Seeking SSD benefits when one suffers a permanent disability

| Oct 27, 2017 | Social Security Disability |

Most people in New Jersey and nationwide understand that they will eventually die. They purchase life insurance policies and execute estate plans in light of this inevitability. However, many people do not plan ahead for the fact that they might someday become so disabled that they cannot work. In fact, even though their employer might offer long-term disability insurance, only about 40 percent of workers take advantage of this benefit. Moreover, they may be hesitant to pay the premiums that come with private long-term disability insurance, which can cost hundreds if not thousands of dollars annually.

Fortunately, for those who suffer a permanent disability that prevents them from working entirely, help is available. The federal government provides disability benefits to those who qualify through the Social Security Disability Insurance program. SSDI is funded through taxes that are taken out of an employee’s earnings. Thus, if a person has been paying into the Social Security system long enough to accrue a certain amount of work credits, he or she may apply for SSD benefits.
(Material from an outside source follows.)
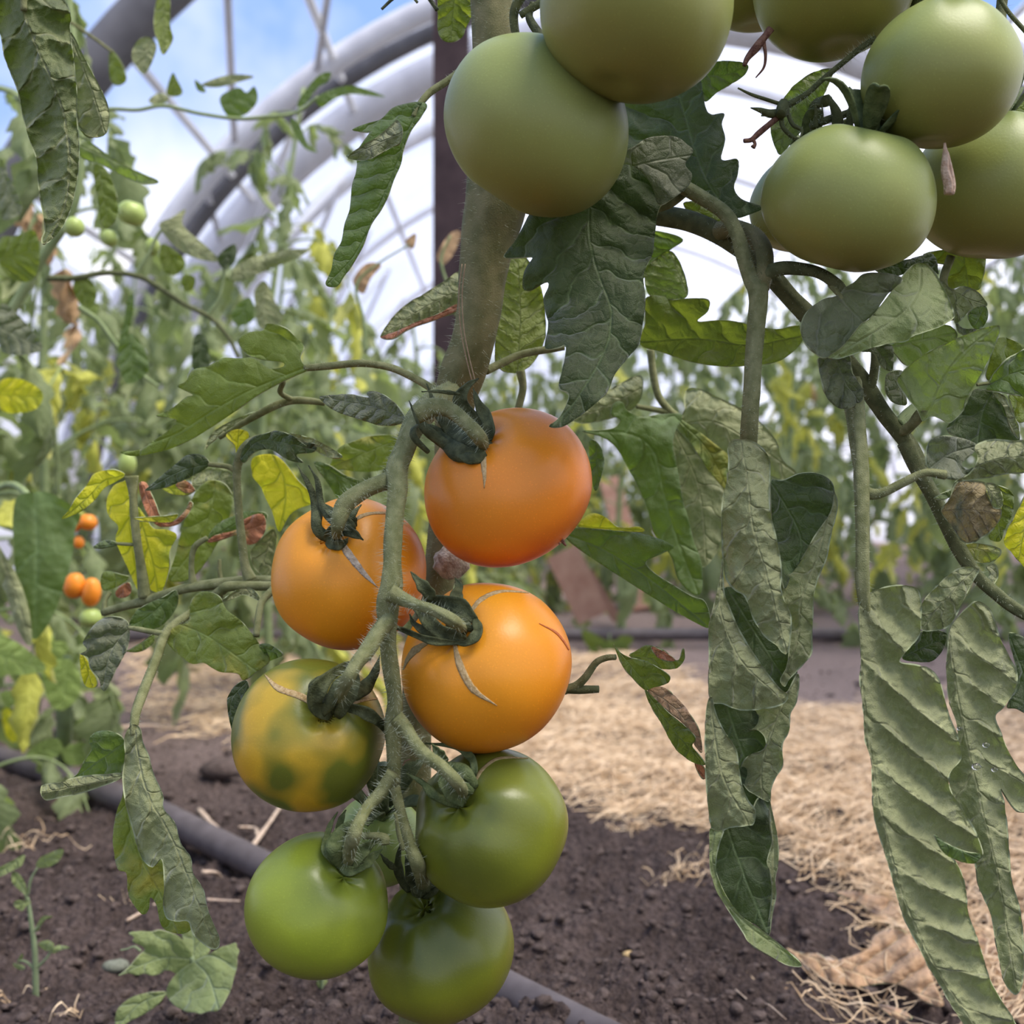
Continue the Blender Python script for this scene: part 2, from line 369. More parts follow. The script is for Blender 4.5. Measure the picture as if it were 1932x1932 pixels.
def hgt(x, y):
    v = Vector((x, y, 0))
    z = .030 * noise.noise(v * 2.3) + .016 * noise.noise(v * 7 + Vector((3, 1, 0)))
    k = max(0.0, min(1.0, (1.9 - y) / .8)) * .85 + .15
    z += k * (.012 * noise.noise(v * 19) + .013 * abs(noise.noise(v * 47)) + .008 * noise.noise(v * 110) + .0035 * noise.noise(v * 230))
    return z - .012

def build_ground():
    NY, NX = 640, 560
    V = []
    for j in range(NY + 1):
        y = .42 * (16 / .42) ** (j / NY)
        for i in range(NX + 1):
            u = i / NX * 2 - 1
            x = (.62 * u + .9 * u ** 5) * (y * 1.0 + .25)
            V.append((x, y, hgt(x, y)))
    Fc = [(j * (NX + 1) + i, j * (NX + 1) + i + 1, (j + 1) * (NX + 1) + i + 1, (j + 1) * (NX + 1) + i) for j in range(NY) for i in range(NX)]
    o = link('floor', mesh(V, Fc, 'floor'), M['soil']); tag(o, 'dark crumbly greenhouse soil with a paler trodden path', kind='structure')
    # the bed behind the camera
    V = [(x, y, hgt(x, y)) for y in np.linspace(-5, .43, 60) for x in np.linspace(-5, 6, 80)]
    Fc = [(j * 80 + i, j * 80 + i + 1, (j + 1) * 80 + i + 1, (j + 1) * 80 + i) for j in range(59) for i in range(79)]
    tag(link('floor', mesh(V, Fc, 'floor2'), M['soil']), kind='structure')
build_ground()

def ico(sub=1):
    bm = bmesh.new(); bmesh.ops.create_icosphere(bm, subdivisions=sub, radius=1)
    v = np.array([tuple(q.co) for q in bm.verts]); f = [tuple(q.index for q in g.verts) for g in bm.faces]; bm.free(); return v, f
ICO = ico(2); ICO1 = ico(1)

def gpos(px, py, lift=0.0):
    """Point of the soil seen at a pixel (by distance on the ground plane)."""
    Y = H * F / (py - 966); x = (px - 966) / F * Y
    return Vector((x, Y, hgt(x, Y) + lift))

def clods():
    m = MB(); r = random.Random(3)
    for k in range(9000):
        y = .5 * (2.4 / .5) ** (r.random() ** 1.1); x = r.uniform(-.56, .56) * y
        s = .0011 + .0042 * r.random() ** 3.2
        if r.random() < .006: s *= 1.9
        vv, ff = (ICO if s > .004 else ICO1)
        off = Vector((r.random() * 9, r.random() * 9, 0)); sc = (r.uniform(.8, 1.4), r.uniform(.8, 1.3), r.uniform(.5, .85))
        vs = []
        for q in vv:
            d = 1 + .45 * noise.noise(Vector(q) * 1.7 + off)
            vs.append((x + q[0] * s * d * sc[0], y + q[1] * s * d * sc[1], hgt(x, y) + s * .25 + q[2] * s * d * sc[2]))
        m.add(vs, ff)
    tag(m.build('soil_clods', M['clod'], None), 'loose dark crumbs and clods scattered over the bed', 'soil', kind='stuff')
clods()

def strand(m, p, ang, L, rad, bend, r, lift=.004, seg=6):
    d = Vector((math.cos(ang), math.sin(ang), 0)); nrm = Vector((-d.y, d.x, 0)); pts = []
    for i in range(seg + 1):
        t = i / seg - .5
        q = p + d * (t * L) + nrm * (bend * L * (t * t - .1)) + nrm * (.1 * bend * L * math.sin(9 * t + bend * 5))
        q.z = hgt(q.x, q.y) + lift + .004 * math.sin(t * 6 + ang * 3)
        pts.append(q)
    V = []
    for i, q in enumerate(pts):
        w = rad * (1 - .6 * abs(i / seg - .5))
        V += [q + nrm * w, q - nrm * w, q + Vector((0, 0, w * 1.1))]
    Fc = []
    for i in range(seg):
        a = i * 3; b = a + 3
        Fc += [(a, a + 1, b + 1, b), (a + 1, a + 2, b + 2, b + 1), (a + 2, a, b, b + 2)]
    m.add(V, Fc)

def straw():
    m = MB(); r = random.Random(11); n = 0; tries = 0
    while n < 11000 and tries < 200000:
        tries += 1
        px = r.uniform(250, 2000); py = 1215 + 720 * r.random() ** 1.6
        # near edge of the mulch in the photo, from left to right
        edge = np.interp(px, [250, 480, 760, 1060, 1180, 1330, 1470, 1640, 1740, 1932], [1330, 1400, 1440, 1480, 1520, 1540, 1590, 1690, 1780, 1930])
        far = np.interp(px, [250, 600, 900, 1250, 1400, 1932], [1225, 1225, 1240, 1260, 1345, 1300])
        if py > edge + r.gauss(0, 14) or py < far + r.gauss(0, 12): continue
        if px < 640 and r.random() < .6: continue
        if px > 1450 and py > 1560 and r.random() < .35: continue
        p = gpos(px, py); Y = p.y
        L = r.uniform(.03, .13) * (1 if Y > .95 else .8)
        strand(m, p, r.gauss(.25, .9), L, r.uniform(.0004, .0011) * (1.0 + .45 * max(0, Y - 1)), r.gauss(0, .5), r, lift=r.uniform(.001, .016)); n += 1
    tag(m.build('straw_mulch', M['straw'], None, False), 'pale dry straw mulch spread over the soil behind the truss', 'straw', kind='stuff')
straw()

# scattered straw wisps nearer by, each its own tuft
def wisp(label, px, py, n, L, seed, spread=.02, ang=.3, lift=.006):
    r = random.Random(seed); m = MB(); c = gpos(px, py)
    for _ in range(n):
        strand(m, c + Vector((r.gauss(0, spread), r.gauss(0, spread * .7), 0)), r.gauss(ang, .7), r.uniform(.4, 1) * L, r.uniform(.0004, .0009), r.gauss(0, .9), r, lift=r.uniform(.001, lift), seg=8)
    tag(m.build('straw_wisp', M['straw'], None, False), label, 'straw wisp', 'loose straw wisps on the bare soil')
wisp('curled straw wisp on dark soil right of the green tomato', 1200, 1560, 14, .045, 5, .010, -.9)
wisp('larger curled straw wisp under the big rolled leaf', 1300, 1630, 26, .05, 6, .014, .2)
wisp('thin pale straw wisp at the left edge by the seedling', 30, 1590, 12, .05, 8, .02, 1.2, .02)
wisp('few straight straws beside the seedling foot', 20, 1840, 5, .03, 9, .012, .9)
wisp('short straw blades sticking up by the small weed', 130, 1915, 4, .02, 10, .004, 1.2)
wisp('straw strands across the dried leaf at bottom right', 1640, 1860, 30, .07, 12, .028, -.35, .016)
wisp('tangle of straw in the lower right corner', 1880, 1800, 90, .08, 13, .035, -.5, .03)
wisp('straw strands right of the seedling, under the curled leaf', 255, 1700, 6, .05, 14, .012, .2)

def twig(label, pts, w, lift=.006):
    P = [gpos(x, y, lift) for x, y in pts]
    o = tube('twig', P, [w, w * .9, w * .55], M['twig'], seg=7, n=14, wob=.4)
    tag(o, label, 'twig', 'dry twigs on the soil'); return o
twig('longer pale twig leaning to the right by the black pipe', Z(8, [(990, 830), (1060, 940), (1240, 1100)]), .0030, .012)
o = twig('forked pale twig rising to the turning tomato', Z(8, [(1240, 1095), (1300, 1000), (1400, 850)]), .0027, .012)
tube('side_shoot', [gpos(*q, .012) for q in Z(8, [(1280, 1010), (1270, 930), (1190, 940)])], [.0018, .0016, .0012], M['twig'], o, seg=6)
twig('small forked twig behind the hanging leaf tip', Z(8, [(1010, 1280), (1080, 1240), (1115, 1175)]), .0016)
twig('thin reddish twig lying right of the curled leaf', Z(8, [(1030, 1340), (1120, 1345), (1195, 1352)]), .0010)
twig('thin twig lying under the curled leaf', Z(8, [(630, 1410), (700, 1385), (775, 1365)]), .0014)
twig('dry twig half buried beyond the pipe on the left', Z(8, [(580, 460), (700, 430), (860, 415)]), .0030)
twig('fine crooked root on the soil under the rolled leaf', Z(7, [(740, 1560), (850, 1610), (870, 1660), (950, 1710)]), .0006, .003)

def pipe():
    pts = [gpos(x, y) for x, y in [(-260, 1345), (0, 1438), (240, 1520), (420, 1610), (700, 1755), (960, 1895), (1180, 2010), (1500, 2170)]]
    for p in pts: p.z = .007
    o = tube('irrigation_pipe', pts, [.0135], M['pipe'], seg=24, n=60)
    tag(o, 'dark grey plastic irrigation pipe lying across the bed', 'pipe')
    pts = [Vector((x, 2.75 + .02 * math.sin(x * 3), .012)) for x in np.linspace(-1.2, 2.6, 9)]
    tag(tube('irrigation_pipe', pts, [.016], M['pipe'], seg=16, n=50), 'thin black hose far back across the pale path', 'pipe')
pipe()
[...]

In order to obtain SSD benefits, a person must have a disabling condition that will last at least 12 months or be fatal, and that permanently keeps them from being able to work. A person will not be considered disabled if he or she is able to earn more than $1,130 monthly.

A formula is used to determine how much a qualifying person will receive each month. The most SSD benefits that can be paid out to an individual is $2,687 monthly. Ultimately, the amount of benefits a person qualifies for has its basis in the average amount of money a person was able to earn over their lifetime before he or she became disabled. The average amount of benefits paid out is $1,171 monthly.

SSD benefits can be the financial lifeline a person needs should they suddenly find themselves disabled. However, the application process is complex and many initial applications for benefits are denied, necessitating an appeal. Therefore, it can help to enlist the help of an attorney, to ensure your initial application is as complete as possible and to represent you throughout the appeals process if necessary.